-- Written request --
Find the string "this" and gather every line that holds it.

-- Given data --
==========

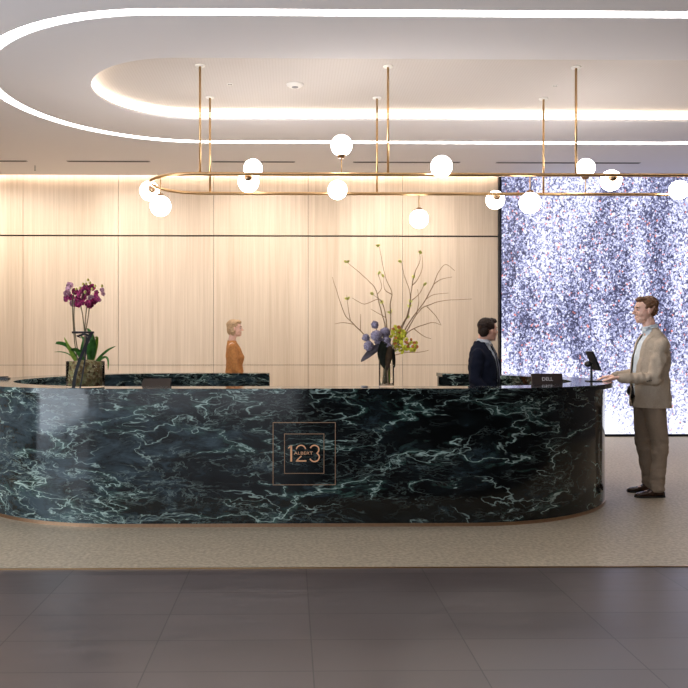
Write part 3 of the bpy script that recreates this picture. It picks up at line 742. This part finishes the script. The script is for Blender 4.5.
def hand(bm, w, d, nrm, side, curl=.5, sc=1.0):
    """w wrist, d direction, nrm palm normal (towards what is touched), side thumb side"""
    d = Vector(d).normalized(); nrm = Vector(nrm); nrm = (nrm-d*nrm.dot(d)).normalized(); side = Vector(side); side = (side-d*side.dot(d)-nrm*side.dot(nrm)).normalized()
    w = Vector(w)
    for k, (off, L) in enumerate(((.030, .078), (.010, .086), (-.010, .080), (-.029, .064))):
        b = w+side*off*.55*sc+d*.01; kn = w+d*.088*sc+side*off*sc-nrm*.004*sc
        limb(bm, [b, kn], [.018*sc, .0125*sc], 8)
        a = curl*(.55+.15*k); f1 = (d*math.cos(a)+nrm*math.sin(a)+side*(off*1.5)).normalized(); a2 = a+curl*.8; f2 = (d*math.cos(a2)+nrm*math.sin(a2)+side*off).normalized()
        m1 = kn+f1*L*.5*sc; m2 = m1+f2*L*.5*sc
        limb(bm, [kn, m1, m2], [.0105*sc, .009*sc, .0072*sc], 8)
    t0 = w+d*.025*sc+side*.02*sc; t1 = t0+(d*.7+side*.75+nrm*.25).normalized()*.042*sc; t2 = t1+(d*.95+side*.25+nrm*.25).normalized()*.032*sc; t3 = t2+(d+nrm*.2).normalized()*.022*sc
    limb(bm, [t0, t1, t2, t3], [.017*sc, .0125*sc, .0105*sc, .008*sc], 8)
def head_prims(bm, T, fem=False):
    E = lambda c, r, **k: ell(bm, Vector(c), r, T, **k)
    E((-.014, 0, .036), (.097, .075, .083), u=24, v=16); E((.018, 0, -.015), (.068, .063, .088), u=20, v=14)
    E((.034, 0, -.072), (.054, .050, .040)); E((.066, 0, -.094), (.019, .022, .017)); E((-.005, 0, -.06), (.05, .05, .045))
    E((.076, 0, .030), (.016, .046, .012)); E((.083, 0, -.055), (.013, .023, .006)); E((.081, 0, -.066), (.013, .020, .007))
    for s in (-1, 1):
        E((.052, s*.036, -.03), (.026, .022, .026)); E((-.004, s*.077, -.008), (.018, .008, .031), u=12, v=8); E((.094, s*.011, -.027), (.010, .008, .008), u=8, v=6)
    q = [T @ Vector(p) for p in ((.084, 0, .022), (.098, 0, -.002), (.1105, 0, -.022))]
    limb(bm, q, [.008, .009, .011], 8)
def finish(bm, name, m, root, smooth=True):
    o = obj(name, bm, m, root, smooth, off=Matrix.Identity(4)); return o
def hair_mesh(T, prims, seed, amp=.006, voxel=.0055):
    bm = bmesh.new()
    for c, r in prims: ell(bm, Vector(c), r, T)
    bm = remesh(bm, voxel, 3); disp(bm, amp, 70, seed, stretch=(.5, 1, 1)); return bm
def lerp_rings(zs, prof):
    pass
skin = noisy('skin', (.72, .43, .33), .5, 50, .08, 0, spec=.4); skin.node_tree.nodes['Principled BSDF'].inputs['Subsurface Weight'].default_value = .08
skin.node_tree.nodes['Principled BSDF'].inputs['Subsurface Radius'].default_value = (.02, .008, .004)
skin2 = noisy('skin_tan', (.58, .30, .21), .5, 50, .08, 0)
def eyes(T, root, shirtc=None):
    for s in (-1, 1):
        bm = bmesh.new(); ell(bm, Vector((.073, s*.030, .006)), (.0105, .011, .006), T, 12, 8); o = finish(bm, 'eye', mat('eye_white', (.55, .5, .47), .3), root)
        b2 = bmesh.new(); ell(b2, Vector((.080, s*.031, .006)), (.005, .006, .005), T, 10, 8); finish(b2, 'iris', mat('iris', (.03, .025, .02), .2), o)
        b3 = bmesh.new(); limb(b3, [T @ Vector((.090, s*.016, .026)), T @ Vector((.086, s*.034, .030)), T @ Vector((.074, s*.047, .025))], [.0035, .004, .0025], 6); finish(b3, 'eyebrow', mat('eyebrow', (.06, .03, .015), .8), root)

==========

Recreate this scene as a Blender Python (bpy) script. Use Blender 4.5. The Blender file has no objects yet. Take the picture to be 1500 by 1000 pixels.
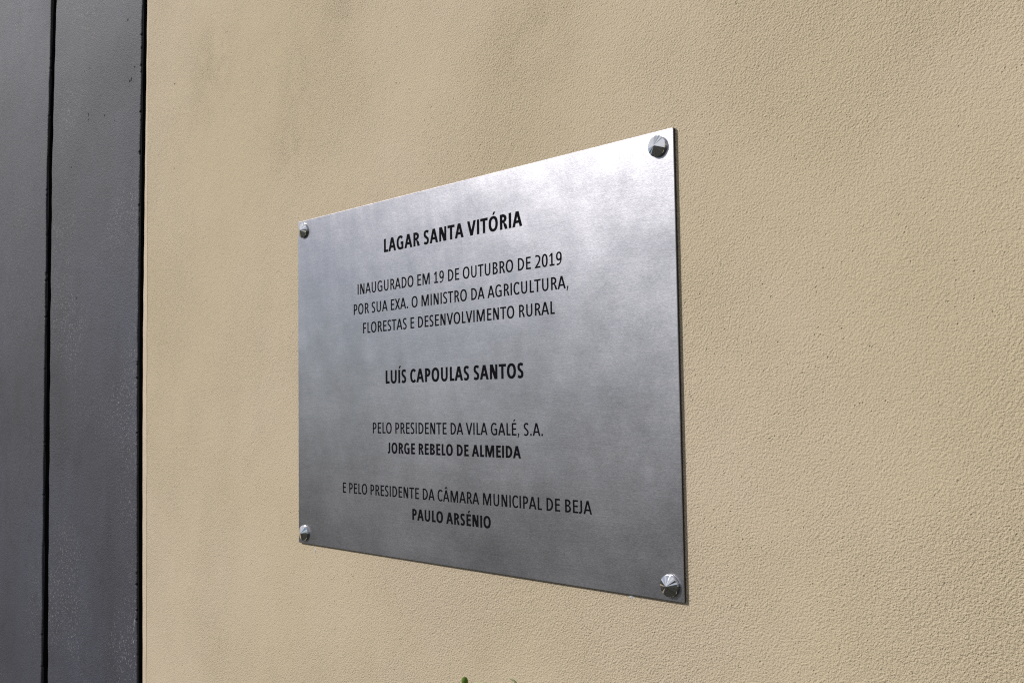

==========

-- Task output --
Write part 3 of the bpy script that recreates this picture. It picks up at line 742. This part finishes the script. The script is for Blender 4.5.
Recreate this scene as a Blender Python (bpy) script. Use Blender 4.5. The Blender file has no objects yet. Take the picture to be 1500 by 1000 pixels.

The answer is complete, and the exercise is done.